▶ _Given request_:
Select, from the data, each line where "empty" occurs.

▶ _Entries shown_:
╭──
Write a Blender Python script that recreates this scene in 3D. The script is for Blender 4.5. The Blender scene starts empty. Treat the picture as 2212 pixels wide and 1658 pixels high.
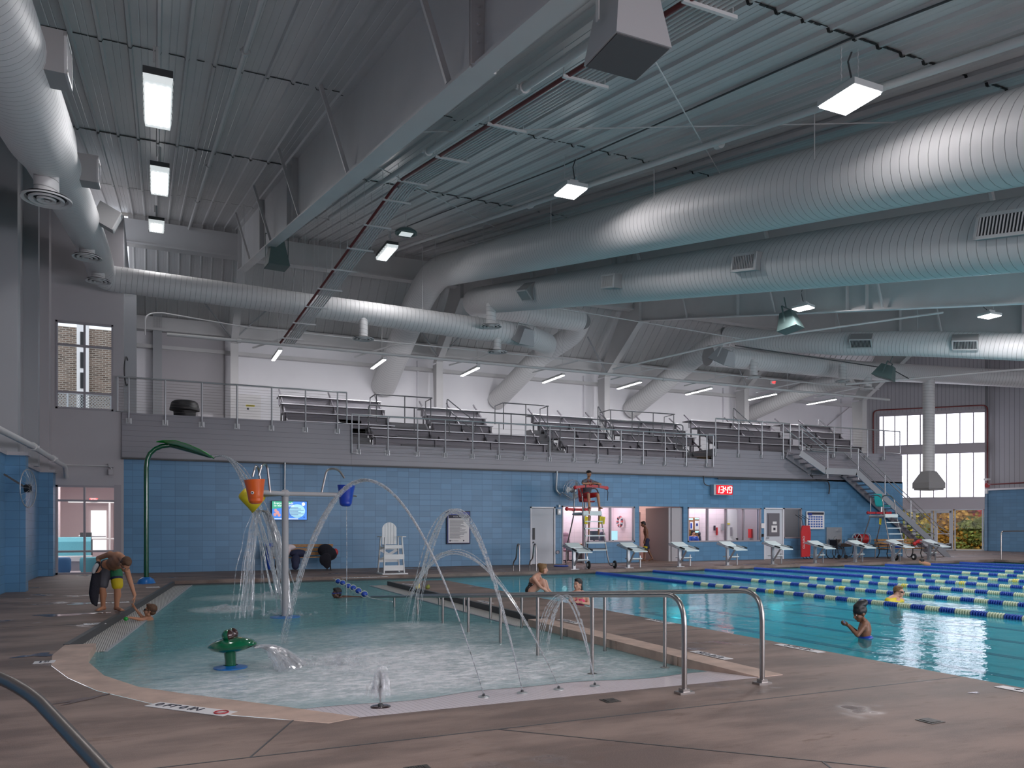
╰──
╭──
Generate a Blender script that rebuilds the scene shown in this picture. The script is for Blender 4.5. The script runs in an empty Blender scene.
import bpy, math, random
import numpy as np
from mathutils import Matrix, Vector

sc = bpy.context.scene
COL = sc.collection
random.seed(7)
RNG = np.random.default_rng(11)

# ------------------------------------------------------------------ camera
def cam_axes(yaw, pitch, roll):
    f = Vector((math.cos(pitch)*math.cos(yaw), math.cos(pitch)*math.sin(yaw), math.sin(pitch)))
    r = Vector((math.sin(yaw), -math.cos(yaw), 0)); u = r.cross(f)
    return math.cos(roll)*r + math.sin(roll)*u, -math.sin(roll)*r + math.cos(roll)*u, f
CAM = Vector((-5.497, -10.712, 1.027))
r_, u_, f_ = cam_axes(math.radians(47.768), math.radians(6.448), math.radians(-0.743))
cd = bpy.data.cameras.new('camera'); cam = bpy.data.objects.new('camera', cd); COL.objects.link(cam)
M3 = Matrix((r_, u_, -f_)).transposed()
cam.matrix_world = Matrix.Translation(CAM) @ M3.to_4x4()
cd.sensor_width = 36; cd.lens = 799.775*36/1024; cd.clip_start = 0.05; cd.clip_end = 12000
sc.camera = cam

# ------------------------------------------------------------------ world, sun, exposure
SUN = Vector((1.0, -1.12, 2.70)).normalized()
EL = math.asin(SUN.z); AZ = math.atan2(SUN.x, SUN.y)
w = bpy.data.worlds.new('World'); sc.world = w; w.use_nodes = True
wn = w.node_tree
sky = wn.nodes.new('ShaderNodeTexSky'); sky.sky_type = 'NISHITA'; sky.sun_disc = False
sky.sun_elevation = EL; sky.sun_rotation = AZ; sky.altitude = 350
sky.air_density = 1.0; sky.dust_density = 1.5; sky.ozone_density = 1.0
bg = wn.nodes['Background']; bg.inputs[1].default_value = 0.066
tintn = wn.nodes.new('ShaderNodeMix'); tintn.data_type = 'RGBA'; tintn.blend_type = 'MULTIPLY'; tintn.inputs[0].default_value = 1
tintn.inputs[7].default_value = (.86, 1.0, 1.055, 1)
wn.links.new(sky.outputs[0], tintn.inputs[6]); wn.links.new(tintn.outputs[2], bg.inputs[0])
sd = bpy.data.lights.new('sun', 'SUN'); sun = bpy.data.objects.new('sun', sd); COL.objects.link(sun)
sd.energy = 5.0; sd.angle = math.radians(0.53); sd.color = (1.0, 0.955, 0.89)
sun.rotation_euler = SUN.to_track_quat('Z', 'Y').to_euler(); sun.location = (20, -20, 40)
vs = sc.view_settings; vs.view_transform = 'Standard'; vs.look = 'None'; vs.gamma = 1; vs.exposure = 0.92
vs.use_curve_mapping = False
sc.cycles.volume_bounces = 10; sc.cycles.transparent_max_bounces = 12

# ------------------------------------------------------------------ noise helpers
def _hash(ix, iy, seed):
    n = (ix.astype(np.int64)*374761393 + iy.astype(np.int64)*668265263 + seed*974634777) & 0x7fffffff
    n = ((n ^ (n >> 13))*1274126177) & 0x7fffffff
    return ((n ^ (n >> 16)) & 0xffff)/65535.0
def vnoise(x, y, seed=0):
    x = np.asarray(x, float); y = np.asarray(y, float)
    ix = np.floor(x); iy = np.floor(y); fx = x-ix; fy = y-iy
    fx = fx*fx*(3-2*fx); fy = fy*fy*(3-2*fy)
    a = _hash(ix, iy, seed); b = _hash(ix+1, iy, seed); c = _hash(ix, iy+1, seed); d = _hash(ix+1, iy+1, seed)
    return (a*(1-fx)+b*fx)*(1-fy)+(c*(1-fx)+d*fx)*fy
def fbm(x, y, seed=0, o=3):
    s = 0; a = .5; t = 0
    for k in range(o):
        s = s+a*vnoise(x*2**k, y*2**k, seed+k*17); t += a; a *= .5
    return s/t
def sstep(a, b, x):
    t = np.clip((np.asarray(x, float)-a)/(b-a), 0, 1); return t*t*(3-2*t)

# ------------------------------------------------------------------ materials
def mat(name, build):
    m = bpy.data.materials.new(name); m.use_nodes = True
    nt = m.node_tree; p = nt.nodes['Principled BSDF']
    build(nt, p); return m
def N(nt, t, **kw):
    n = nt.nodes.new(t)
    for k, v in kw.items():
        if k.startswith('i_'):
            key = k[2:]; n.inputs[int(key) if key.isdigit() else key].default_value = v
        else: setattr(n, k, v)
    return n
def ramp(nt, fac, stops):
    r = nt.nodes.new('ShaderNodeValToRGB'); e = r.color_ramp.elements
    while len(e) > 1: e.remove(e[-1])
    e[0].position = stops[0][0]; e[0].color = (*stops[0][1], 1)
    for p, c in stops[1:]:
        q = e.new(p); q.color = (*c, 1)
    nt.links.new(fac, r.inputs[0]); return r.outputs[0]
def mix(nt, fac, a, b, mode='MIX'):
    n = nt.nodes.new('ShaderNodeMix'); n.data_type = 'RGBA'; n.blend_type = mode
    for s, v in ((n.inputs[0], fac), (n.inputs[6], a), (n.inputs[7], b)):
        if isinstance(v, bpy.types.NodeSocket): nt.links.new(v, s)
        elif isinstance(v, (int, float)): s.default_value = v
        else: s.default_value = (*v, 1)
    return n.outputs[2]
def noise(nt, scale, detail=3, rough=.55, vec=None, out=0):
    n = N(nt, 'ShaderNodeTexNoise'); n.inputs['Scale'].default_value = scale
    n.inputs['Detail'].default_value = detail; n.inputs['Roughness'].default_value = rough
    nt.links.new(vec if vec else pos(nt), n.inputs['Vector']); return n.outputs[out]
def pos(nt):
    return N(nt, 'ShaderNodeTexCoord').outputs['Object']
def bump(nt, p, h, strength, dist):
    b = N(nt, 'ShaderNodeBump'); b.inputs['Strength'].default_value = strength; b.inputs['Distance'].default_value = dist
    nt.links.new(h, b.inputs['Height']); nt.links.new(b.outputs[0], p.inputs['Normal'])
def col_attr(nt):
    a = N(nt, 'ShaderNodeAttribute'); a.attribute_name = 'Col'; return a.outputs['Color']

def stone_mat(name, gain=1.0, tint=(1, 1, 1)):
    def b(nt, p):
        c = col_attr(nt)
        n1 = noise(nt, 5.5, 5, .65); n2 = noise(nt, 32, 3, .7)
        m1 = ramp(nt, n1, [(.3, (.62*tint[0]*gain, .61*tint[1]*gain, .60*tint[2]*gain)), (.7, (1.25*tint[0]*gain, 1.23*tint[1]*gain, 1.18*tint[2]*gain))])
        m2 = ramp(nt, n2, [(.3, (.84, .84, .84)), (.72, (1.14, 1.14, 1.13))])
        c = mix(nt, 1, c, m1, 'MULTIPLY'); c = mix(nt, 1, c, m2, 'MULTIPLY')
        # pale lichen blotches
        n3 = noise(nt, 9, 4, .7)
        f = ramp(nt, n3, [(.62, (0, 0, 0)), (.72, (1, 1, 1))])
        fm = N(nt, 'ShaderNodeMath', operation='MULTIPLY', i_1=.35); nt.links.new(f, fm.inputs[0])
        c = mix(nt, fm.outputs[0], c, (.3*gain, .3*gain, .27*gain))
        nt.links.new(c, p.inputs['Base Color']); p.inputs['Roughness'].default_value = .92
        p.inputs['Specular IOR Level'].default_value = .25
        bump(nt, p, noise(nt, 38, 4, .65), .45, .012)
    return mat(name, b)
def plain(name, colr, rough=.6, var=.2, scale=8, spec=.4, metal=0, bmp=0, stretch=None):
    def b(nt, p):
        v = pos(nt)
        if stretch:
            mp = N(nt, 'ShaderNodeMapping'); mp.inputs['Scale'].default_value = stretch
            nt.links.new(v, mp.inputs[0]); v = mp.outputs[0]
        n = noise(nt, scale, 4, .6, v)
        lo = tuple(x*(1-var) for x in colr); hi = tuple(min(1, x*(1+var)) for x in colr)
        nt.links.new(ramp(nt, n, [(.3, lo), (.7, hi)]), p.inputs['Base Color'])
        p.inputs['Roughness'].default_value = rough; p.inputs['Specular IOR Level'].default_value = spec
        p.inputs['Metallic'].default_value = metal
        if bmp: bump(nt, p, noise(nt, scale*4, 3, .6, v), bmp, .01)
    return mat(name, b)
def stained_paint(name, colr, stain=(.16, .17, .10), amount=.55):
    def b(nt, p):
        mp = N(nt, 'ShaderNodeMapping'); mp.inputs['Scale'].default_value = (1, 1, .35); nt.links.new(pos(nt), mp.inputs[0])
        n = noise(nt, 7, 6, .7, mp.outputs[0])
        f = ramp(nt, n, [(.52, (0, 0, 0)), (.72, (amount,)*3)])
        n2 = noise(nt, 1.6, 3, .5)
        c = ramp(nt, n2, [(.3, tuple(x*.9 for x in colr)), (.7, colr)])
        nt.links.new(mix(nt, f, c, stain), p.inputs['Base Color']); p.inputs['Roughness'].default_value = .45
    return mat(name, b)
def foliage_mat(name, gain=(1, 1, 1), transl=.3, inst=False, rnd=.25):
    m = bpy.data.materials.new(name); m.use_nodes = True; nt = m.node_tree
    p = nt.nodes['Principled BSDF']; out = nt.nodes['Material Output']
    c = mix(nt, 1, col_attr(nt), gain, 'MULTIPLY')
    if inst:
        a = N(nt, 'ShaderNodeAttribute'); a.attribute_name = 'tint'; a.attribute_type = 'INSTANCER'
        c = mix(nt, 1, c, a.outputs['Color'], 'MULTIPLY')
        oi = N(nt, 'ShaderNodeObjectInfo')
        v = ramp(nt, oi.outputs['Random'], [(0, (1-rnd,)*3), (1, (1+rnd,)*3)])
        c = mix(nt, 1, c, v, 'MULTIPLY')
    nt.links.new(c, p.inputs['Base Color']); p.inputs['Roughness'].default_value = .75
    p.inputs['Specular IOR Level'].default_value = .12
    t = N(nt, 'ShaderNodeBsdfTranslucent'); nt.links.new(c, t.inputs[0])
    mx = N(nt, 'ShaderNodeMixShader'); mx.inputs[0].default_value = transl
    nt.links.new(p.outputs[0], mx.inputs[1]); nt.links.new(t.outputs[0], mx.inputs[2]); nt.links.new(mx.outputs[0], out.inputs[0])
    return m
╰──
▶ _Written solution_:
Write a Blender Python script that recreates this scene in 3D. The script is for Blender 4.5. The Blender scene starts empty. Treat the picture as 2212 pixels wide and 1658 pixels high.
Generate a Blender script that rebuilds the scene shown in this picture. The script is for Blender 4.5. The script runs in an empty Blender scene.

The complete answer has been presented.